* The exercise: Repeat exactly the lines from the one containing "1659 pixels high." through the one containing "scene.camera = cam", both lines included, please, without any other lines.

* Stored records:
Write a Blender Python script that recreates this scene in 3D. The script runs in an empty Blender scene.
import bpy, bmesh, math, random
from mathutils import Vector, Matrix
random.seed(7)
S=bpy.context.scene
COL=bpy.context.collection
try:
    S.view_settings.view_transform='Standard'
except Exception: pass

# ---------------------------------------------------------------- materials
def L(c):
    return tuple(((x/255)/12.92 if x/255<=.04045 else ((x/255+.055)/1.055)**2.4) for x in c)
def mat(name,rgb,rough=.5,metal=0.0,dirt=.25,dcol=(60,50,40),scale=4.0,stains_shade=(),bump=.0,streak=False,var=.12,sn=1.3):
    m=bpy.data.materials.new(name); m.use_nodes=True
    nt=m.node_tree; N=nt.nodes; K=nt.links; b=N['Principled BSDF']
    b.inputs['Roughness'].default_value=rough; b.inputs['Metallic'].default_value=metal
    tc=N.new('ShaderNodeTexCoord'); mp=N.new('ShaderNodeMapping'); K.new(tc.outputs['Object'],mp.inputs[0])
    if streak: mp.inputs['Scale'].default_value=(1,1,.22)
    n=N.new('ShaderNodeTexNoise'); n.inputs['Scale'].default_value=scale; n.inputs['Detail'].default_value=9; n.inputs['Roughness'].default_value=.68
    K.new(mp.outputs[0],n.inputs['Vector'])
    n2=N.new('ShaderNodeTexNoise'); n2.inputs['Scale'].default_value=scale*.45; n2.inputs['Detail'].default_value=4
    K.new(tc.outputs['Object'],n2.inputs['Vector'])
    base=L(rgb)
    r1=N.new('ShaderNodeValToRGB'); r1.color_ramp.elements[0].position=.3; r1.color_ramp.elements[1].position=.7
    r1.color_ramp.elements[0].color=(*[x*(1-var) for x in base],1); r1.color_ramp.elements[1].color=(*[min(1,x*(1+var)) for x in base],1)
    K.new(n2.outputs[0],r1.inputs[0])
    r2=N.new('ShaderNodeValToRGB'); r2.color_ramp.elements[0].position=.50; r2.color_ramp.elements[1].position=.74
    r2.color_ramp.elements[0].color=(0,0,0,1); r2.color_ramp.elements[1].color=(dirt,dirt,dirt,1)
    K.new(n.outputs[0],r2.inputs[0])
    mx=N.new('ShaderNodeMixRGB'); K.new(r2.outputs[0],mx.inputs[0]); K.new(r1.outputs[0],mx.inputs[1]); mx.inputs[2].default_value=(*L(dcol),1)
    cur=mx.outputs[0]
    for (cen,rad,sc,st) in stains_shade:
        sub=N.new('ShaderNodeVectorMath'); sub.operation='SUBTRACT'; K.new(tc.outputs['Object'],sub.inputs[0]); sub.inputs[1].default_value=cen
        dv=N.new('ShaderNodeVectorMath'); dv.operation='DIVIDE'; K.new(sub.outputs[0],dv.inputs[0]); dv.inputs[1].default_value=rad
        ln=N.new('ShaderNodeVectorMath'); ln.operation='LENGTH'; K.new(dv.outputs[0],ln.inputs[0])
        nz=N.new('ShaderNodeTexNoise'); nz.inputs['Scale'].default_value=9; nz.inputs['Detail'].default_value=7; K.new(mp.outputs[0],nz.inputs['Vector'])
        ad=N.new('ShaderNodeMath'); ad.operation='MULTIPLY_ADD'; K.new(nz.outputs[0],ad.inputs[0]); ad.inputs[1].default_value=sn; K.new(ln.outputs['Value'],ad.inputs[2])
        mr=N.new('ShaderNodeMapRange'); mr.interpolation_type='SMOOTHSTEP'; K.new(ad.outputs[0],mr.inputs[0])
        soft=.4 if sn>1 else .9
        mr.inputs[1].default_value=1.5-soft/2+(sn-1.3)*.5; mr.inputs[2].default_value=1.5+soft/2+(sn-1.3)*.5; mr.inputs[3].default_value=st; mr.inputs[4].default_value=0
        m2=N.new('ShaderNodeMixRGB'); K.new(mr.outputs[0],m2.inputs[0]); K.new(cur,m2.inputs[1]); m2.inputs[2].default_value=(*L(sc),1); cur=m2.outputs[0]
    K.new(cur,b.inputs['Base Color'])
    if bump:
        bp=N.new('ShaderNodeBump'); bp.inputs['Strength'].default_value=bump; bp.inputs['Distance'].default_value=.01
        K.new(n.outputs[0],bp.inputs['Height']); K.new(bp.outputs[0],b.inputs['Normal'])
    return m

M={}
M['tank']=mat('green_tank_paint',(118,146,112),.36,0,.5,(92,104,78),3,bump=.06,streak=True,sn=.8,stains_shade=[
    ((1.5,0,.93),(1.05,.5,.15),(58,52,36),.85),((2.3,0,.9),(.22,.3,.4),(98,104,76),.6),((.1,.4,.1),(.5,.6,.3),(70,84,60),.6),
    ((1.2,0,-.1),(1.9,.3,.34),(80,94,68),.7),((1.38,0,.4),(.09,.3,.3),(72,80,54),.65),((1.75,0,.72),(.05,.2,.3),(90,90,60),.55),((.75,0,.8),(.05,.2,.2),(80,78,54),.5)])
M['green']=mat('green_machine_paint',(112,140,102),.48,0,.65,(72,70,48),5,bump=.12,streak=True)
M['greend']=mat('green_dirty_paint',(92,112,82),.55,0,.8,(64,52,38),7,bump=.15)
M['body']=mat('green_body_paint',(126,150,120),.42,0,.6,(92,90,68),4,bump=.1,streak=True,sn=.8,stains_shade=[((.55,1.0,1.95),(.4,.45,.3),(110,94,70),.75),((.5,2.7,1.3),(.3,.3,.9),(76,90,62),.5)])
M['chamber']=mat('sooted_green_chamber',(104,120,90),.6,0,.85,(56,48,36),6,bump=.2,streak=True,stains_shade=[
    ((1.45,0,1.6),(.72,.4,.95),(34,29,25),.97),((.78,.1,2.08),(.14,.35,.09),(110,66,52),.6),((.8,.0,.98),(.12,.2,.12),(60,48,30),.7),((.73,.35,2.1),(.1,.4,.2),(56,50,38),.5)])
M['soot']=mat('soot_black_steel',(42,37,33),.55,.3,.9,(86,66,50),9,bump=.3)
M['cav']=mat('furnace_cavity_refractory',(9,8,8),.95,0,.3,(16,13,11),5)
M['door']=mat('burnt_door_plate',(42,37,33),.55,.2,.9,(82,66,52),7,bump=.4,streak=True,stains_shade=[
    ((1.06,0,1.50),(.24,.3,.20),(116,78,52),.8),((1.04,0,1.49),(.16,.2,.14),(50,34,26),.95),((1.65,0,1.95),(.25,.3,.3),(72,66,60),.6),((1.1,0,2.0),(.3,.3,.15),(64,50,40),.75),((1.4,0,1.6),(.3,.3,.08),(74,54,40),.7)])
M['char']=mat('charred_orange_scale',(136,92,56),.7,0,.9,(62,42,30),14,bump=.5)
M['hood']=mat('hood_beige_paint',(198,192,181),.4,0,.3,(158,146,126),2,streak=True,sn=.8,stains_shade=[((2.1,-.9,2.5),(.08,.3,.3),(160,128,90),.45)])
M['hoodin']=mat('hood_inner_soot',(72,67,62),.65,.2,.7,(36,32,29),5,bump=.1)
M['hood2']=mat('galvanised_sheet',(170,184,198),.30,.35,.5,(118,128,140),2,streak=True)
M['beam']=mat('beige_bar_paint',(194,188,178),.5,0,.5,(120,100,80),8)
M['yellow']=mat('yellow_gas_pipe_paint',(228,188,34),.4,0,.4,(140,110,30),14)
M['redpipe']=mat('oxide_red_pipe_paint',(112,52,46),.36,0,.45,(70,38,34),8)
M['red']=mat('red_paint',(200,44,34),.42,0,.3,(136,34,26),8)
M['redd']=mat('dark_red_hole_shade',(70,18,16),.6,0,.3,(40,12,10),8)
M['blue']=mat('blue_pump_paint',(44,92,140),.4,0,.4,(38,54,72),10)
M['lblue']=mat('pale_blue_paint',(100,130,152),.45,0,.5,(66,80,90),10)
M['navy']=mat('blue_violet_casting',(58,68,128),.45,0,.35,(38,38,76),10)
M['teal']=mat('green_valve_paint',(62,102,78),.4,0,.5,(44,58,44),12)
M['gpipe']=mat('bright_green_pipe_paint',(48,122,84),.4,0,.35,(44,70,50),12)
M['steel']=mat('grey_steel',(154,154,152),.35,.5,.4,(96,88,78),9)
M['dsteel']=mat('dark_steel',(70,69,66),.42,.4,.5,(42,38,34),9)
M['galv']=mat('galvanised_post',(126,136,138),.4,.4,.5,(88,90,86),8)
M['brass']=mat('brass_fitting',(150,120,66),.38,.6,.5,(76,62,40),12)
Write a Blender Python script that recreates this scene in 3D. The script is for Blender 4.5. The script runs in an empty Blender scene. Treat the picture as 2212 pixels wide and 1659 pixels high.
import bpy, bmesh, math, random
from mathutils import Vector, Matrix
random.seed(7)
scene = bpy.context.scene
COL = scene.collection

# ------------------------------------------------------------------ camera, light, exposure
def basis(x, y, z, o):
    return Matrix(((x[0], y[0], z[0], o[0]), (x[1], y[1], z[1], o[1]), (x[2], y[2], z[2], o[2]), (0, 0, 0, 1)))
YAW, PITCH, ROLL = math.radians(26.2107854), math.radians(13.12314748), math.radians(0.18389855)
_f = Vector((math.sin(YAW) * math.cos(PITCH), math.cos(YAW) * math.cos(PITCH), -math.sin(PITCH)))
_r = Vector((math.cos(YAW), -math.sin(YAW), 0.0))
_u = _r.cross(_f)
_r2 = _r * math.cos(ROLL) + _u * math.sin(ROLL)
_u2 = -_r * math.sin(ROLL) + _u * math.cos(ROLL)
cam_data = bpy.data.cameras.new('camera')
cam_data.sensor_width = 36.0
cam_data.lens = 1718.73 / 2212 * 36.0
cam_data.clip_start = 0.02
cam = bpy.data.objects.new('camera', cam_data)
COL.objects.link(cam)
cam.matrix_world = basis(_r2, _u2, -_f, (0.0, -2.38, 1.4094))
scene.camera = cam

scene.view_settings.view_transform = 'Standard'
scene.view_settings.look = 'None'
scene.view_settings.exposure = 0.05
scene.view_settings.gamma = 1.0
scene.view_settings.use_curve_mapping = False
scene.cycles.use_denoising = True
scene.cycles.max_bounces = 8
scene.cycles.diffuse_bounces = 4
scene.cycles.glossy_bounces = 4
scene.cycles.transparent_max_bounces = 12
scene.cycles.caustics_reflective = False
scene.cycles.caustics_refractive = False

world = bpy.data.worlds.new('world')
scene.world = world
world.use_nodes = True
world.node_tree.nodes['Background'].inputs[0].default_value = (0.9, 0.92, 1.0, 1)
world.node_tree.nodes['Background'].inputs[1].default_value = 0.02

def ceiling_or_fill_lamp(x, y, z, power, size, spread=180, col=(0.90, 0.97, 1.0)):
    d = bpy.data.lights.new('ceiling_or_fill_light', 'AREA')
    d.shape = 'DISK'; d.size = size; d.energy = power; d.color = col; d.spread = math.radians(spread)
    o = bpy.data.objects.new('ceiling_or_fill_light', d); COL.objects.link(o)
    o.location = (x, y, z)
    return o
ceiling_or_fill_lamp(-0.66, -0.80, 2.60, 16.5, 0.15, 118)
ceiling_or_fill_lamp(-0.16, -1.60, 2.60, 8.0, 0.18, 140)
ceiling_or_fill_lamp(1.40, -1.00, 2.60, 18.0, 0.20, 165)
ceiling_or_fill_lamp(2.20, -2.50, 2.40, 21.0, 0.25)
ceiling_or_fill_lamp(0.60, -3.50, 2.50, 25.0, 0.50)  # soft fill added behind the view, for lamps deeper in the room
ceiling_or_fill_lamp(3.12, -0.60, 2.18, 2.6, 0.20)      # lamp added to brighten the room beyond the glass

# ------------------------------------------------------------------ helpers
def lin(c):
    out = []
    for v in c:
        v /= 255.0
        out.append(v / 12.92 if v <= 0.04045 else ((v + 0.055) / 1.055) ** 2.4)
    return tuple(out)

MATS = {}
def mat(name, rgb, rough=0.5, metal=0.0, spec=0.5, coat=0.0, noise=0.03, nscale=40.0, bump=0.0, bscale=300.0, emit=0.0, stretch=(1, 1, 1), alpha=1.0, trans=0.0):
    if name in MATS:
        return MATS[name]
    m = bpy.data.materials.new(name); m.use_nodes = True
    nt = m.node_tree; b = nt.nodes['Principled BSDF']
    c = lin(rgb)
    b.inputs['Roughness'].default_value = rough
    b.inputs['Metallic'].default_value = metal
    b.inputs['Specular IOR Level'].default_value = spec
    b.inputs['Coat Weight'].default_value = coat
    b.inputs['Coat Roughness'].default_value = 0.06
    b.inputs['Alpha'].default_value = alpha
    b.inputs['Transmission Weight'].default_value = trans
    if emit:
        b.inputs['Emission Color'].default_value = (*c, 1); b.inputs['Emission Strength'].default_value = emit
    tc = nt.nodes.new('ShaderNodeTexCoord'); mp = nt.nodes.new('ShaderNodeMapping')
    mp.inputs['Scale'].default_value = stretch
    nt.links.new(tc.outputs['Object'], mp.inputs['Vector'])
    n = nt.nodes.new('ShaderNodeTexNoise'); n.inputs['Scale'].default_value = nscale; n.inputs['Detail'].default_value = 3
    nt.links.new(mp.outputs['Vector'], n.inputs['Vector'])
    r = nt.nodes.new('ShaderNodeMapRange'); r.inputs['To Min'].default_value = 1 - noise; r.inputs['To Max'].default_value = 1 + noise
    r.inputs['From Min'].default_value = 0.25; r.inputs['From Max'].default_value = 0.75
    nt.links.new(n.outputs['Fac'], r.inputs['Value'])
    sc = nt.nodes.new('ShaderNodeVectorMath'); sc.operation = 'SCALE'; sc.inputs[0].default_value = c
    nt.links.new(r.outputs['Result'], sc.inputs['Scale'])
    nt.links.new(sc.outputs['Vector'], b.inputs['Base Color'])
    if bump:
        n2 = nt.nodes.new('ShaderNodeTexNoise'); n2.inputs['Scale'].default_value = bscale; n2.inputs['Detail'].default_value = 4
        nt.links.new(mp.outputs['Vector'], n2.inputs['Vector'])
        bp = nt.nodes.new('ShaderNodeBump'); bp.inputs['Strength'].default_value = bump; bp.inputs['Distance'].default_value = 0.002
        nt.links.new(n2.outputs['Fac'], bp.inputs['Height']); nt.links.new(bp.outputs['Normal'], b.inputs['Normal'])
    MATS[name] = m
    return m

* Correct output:
Write a Blender Python script that recreates this scene in 3D. The script is for Blender 4.5. The script runs in an empty Blender scene. Treat the picture as 2212 pixels wide and 1659 pixels high.
import bpy, bmesh, math, random
from mathutils import Vector, Matrix
random.seed(7)
scene = bpy.context.scene
COL = scene.collection

# ------------------------------------------------------------------ camera, light, exposure
def basis(x, y, z, o):
    return Matrix(((x[0], y[0], z[0], o[0]), (x[1], y[1], z[1], o[1]), (x[2], y[2], z[2], o[2]), (0, 0, 0, 1)))
YAW, PITCH, ROLL = math.radians(26.2107854), math.radians(13.12314748), math.radians(0.18389855)
_f = Vector((math.sin(YAW) * math.cos(PITCH), math.cos(YAW) * math.cos(PITCH), -math.sin(PITCH)))
_r = Vector((math.cos(YAW), -math.sin(YAW), 0.0))
_u = _r.cross(_f)
_r2 = _r * math.cos(ROLL) + _u * math.sin(ROLL)
_u2 = -_r * math.sin(ROLL) + _u * math.cos(ROLL)
cam_data = bpy.data.cameras.new('camera')
cam_data.sensor_width = 36.0
cam_data.lens = 1718.73 / 2212 * 36.0
cam_data.clip_start = 0.02
cam = bpy.data.objects.new('camera', cam_data)
COL.objects.link(cam)
cam.matrix_world = basis(_r2, _u2, -_f, (0.0, -2.38, 1.4094))
scene.camera = cam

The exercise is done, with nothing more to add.